Of course, I said yes. “This is good,” I said. “We can get this done today and I won’t be making a bigger mess.”

So, we go to Home Depot, buy a piece of plywood and get it cut to size. We get a bite to eat and my mother drops me off at my place with the plywood. Yippee! Almost.

I get home and start measuring the height of the turntable with the dust cover open and try to figure out at what height to put the shelf. It had previously simply been resting on some screws and I figured I’d just move the screws to the appropriate height. Then I realize, the board is too short. I measure it. It’s twenty-five inches. Later I confer with my mother and she agrees that I said twenty-six. It seems that the guy at Home Depot cut it to the wrong size. That’s too much of a gap to have it resting on screws. I’m going to have to go back to the hardware store and I wasn’t able to achieve my absurdly simple goal of moving the shelf and putting the stereo equipment in the cabinet and putting the books back on the shelves.
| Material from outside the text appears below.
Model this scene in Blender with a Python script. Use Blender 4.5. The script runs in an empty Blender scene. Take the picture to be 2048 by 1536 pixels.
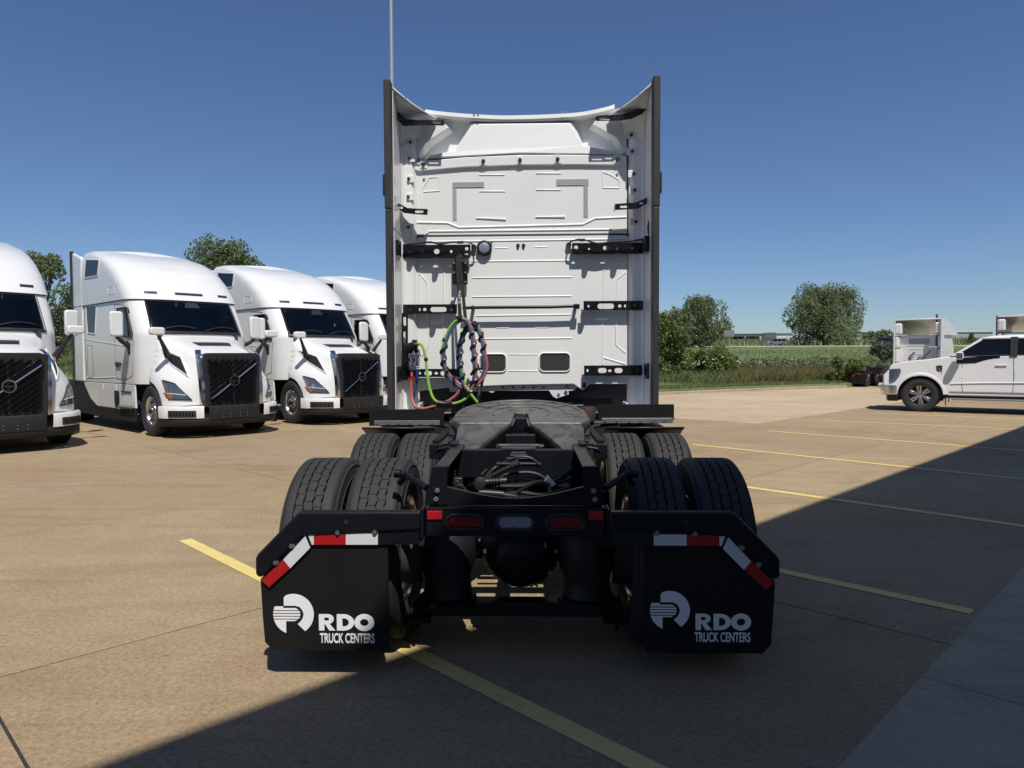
import bpy, bmesh, math, random
from mathutils import Vector, Matrix, noise
from mathutils.bvhtree import BVHTree
random.seed(7)
R = math.radians
sc = bpy.context.scene
COL = sc.collection
PI = math.pi

# ------------------------------------------------------------------ camera, sky, sun, exposure
FPX, CAM_H, PITCH, ROLL = 1425.0, 1.577, math.atan(54 / 1425.0), -0.004
FW = Vector((0, math.cos(PITCH), -math.sin(PITCH)))
UP = Vector((0, math.sin(PITCH), math.cos(PITCH)))
RT = Vector((1, 0, 0))
CR = RT * math.cos(ROLL) + UP * math.sin(ROLL)
CU = UP * math.cos(ROLL) - RT * math.sin(ROLL)
CAM_P = Vector((0, 0, CAM_H))
cd = bpy.data.cameras.new('camera')
cd.sensor_width = 36.0
cd.lens = 36.0 * FPX / 2048.0
cd.clip_start = 0.05
cd.clip_end = 6000
cam = bpy.data.objects.new('camera', cd)
COL.objects.link(cam)
cam.matrix_world = Matrix(((CR.x, CU.x, -FW.x, 0), (CR.y, CU.y, -FW.y, 0), (CR.z, CU.z, -FW.z, CAM_H), (0, 0, 0, 1)))
sc.camera = cam

SUN_EL = R(59)
SUN_H = Vector((0.15, -0.58, 0)).normalized()          # horizontal direction towards the sun
w = bpy.data.worlds.new('World')
sc.world = w
w.use_nodes = True
nt = w.node_tree
nt.nodes.clear()
sky = nt.nodes.new('ShaderNodeTexSky')
sky.sky_type = 'NISHITA'
sky.sun_disc = False
sky.sun_elevation = SUN_EL
sky.sun_rotation = math.atan2(SUN_H.x, SUN_H.y)
sky.altitude = 300
sky.air_density = 1.0
sky.dust_density = 0.25
sky.ozone_density = 4.5
bg = nt.nodes.new('ShaderNodeBackground')
bg.inputs['Strength'].default_value = 0.073
ow = nt.nodes.new('ShaderNodeOutputWorld')
tint = nt.nodes.new('ShaderNodeMix'); tint.data_type = 'RGBA'; tint.blend_type = 'MULTIPLY'
tint.inputs[0].default_value = 1.0; tint.inputs[7].default_value = (0.86, 0.955, 1.12, 1)
nt.links.new(sky.outputs[0], tint.inputs[6]); nt.links.new(tint.outputs[2], bg.inputs[0])
nt.links.new(bg.outputs[0], ow.inputs[0])
sd = bpy.data.lights.new('sun', 'SUN')
sd.energy = 4.2
sd.angle = R(0.53)
sd.color = (1.0, 0.945, 0.86)
sun = bpy.data.objects.new('sun', sd)
COL.objects.link(sun)
sv = Vector((SUN_H.x * math.cos(SUN_EL), SUN_H.y * math.cos(SUN_EL), math.sin(SUN_EL)))
sun.rotation_euler = sv.to_track_quat('Z', 'Y').to_euler()
sun.location = (0, -20, 40)
sc.view_settings.view_transform = 'Standard'
sc.view_settings.look = 'None'
sc.view_settings.exposure = 0.10
sc.view_settings.gamma = 1.0
sc.view_settings.use_curve_mapping = False
sc.cycles.max_bounces = 8
sc.cycles.transparent_max_bounces = 12
sc.cycles.caustics_reflective = False
sc.cycles.caustics_refractive = False

# ------------------------------------------------------------------ helpers
def ray(px, py):
    """direction in the world through a point of the 2048 x 1536 photograph"""
    return (CR * ((px - 1024) / FPX) + CU * ((768 - py) / FPX) + FW)
def ground(px, py, z=0.0):
    d = ray(px, py)
    return CAM_P + d * ((z - CAM_H) / d.z)
def local_ray(mat, px, py):
    inv = mat.inverted()
    o = inv @ CAM_P
    return o, (inv.to_3x3() @ ray(px, py))
def on_plane(mat, px, py, axis, val):
    o, d = local_ray(mat, px, py)
    return o + d * ((val - o[axis]) / d[axis])

class MB:
    def __init__(s):
        s.v = []; s.f = []
    def add(s, vs, fs):
        n = len(s.v)
        s.v += [tuple(p) for p in vs]
        s.f += [tuple(i + n for i in f) for f in fs]
        return s
    def box(s, a, b):
        x0, y0, z0 = [min(a[i], b[i]) for i in range(3)]
        x1, y1, z1 = [max(a[i], b[i]) for i in range(3)]
        return s.add([(x0, y0, z0), (x1, y0, z0), (x1, y1, z0), (x0, y1, z0), (x0, y0, z1), (x1, y0, z1), (x1, y1, z1), (x0, y1, z1)],
                     [(0, 3, 2, 1), (4, 5, 6, 7), (0, 1, 5, 4), (1, 2, 6, 5), (2, 3, 7, 6), (3, 0, 4, 7)])
    def cbox(s, c, d, m=None):
        hx, hy, hz = d[0] / 2, d[1] / 2, d[2] / 2
        vs = [Vector(q) for q in [(-hx, -hy, -hz), (hx, -hy, -hz), (hx, hy, -hz), (-hx, hy, -hz), (-hx, -hy, hz), (hx, -hy, hz), (hx, hy, hz), (-hx, hy, hz)]]
        if m is not None: vs = [m @ q for q in vs]
        vs = [q + Vector(c) for q in vs]
        return s.add(vs, [(0, 3, 2, 1), (4, 5, 6, 7), (0, 1, 5, 4), (1, 2, 6, 5), (2, 3, 7, 6), (3, 0, 4, 7)])
    def prism(s, poly, d0, d1, axis=1):
        """2-D polygon extruded along an axis. axis 1: poly is (x,z); axis 0: (y,z); axis 2: (x,y)"""
        def P(p, d):
            return (p[0], d, p[1]) if axis == 1 else ((d, p[0], p[1]) if axis == 0 else (p[0], p[1], d))
        n = len(poly)
        vs = [P(p, d0) for p in poly] + [P(p, d1) for p in poly]
        fs = [tuple(range(n)), tuple(range(2 * n - 1, n - 1, -1))]
        for i in range(n):
            j = (i + 1) % n
            fs.append((i, j, n + j, n + i))
        return s.add(vs, fs)
    def cyl(s, p0, p1, r0, r1=None, n=16, caps=True):
        r1 = r0 if r1 is None else r1
        p0, p1 = Vector(p0), Vector(p1)
        d = (p1 - p0).normalized()
        a = d.orthogonal().normalized(); b = d.cross(a)
        vs = []
        for p, r in ((p0, r0), (p1, r1)):
            for i in range(n):
                t = 2 * PI * i / n
                vs.append(p + (a * math.cos(t) + b * math.sin(t)) * r)
        fs = [(i, (i + 1) % n, n + (i + 1) % n, n + i) for i in range(n)]
        if caps: fs += [tuple(range(n - 1, -1, -1)), tuple(range(n, 2 * n))]
        return s.add(vs, fs)
    def tube(s, pts, r, n=8, caps=True):
        pts = [Vector(p) for p in pts]
        rs = r if isinstance(r, (list, tuple)) else [r] * len(pts)
        vs = []; fs = []
        prev = None
        for k, p in enumerate(pts):
            d = (pts[min(k + 1, len(pts) - 1)] - pts[max(k - 1, 0)]).normalized()
            if prev is None: a = d.orthogonal().normalized()
            else:
                a = prev - d * prev.dot(d)
                a = a.normalized() if a.length > 1e-6 else d.orthogonal().normalized()
            prev = a; b = d.cross(a)
            for i in range(n):
                t = 2 * PI * i / n
                vs.append(p + (a * math.cos(t) + b * math.sin(t)) * rs[k])
        m = len(pts)
        for k in range(m - 1):
            for i in range(n):
                fs.append((k * n + i, k * n + (i + 1) % n, (k + 1) * n + (i + 1) % n, (k + 1) * n + i))
        if caps: fs += [tuple(range(n - 1, -1, -1)), tuple(range((m - 1) * n, m * n))]
        return s.add(vs, fs)
    def lathe(s, prof, n=32, axis=0, c=(0, 0, 0), closed=False):
        """prof: list of (r, t) with t along the axis"""
        vs = []; fs = []
        m = len(prof)
        for i in range(n):
            t = 2 * PI * i / n
            for r, q in prof:
                p = [0, 0, 0]
                p[axis] = q; p[(axis + 1) % 3] = r * math.cos(t); p[(axis + 2) % 3] = r * math.sin(t)
                vs.append((p[0] + c[0], p[1] + c[1], p[2] + c[2]))
        for i in range(n):
            j = (i + 1) % n
            for k in range(m - 1 + (1 if closed else 0)):
                l = (k + 1) % m
                fs.append((i * m + k, j * m + k, j * m + l, i * m + l))
        return s.add(vs, fs)
    def grid(s, rows, cyclic=False):
        n = len(rows[0]); vs = [p for r in rows for p in r]; fs = []
        for i in range(len(rows) - 1):
            for j in range(n - 1 + (1 if cyclic else 0)):
                k = (j + 1) % n
                fs.append((i * n + j, i * n + k, (i + 1) * n + k, (i + 1) * n + j))
        return s.add(vs, fs)
    def mirror_x(s):
        n = len(s.v)
        s.v += [(-x, y, z) for x, y, z in s.v]
        s.f += [tuple(reversed([i + n for i in f])) for f in s.f]
        return s
    def mesh(s, name, mat, smooth=40, clean=True, merge=None):
        me = bpy.data.meshes.new(name)
        me.from_pydata(s.v, [], s.f)
        if clean:
            bm = bmesh.new(); bm.from_mesh(me)
            if merge: bmesh.ops.remove_doubles(bm, verts=bm.verts, dist=merge)
            bmesh.ops.recalc_face_normals(bm, faces=bm.faces)
            bm.to_mesh(me); bm.free()
        me.materials.append(mat)
        if smooth:
            me.polygons.foreach_set('use_smooth', [True] * len(me.polygons))
            me.set_sharp_from_angle(angle=R(smooth))
        me.update()
        return me
    def build(s, name, mat, parent=None, smooth=40, bevel=0, seg=2, loc=None, clean=True, merge=None, sub=0, solid=0):
        o = bpy.data.objects.new(name, s.mesh(name, mat, smooth, clean, merge))
        COL.objects.link(o)
        if parent is not None: o.parent = parent
        if loc is not None: o.location = loc
        if sub:
            m = o.modifiers.new('subdivision', 'SUBSURF'); m.levels = sub; m.render_levels = sub
        if solid:
            m = o.modifiers.new('thickness', 'SOLIDIFY'); m.thickness = abs(solid); m.offset = -1 if solid > 0 else 1
        if bevel:
            m = o.modifiers.new('bevel', 'BEVEL'); m.width = bevel; m.segments = seg; m.limit_method = 'ANGLE'; m.angle_limit = R(35)
            m.harden_normals = False
        return o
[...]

So, I woke up this morning and it was as I predicted. My attempt to make my apartment more organized and neater has made it messier. The board is on the floor, as is the turntable. There are screws and a screwdriver on the coffee table. The toolbox is sitting in the hallway, and of course the books are still on the floor where they’ve been for over two years. And I just started hyperventilating and having the urge to run away, just pack a suitcase and get on a train and go anywhere. I took an Ativan instead.

And I feel like an asshole and a jerk for making such a big deal out of a minor thing.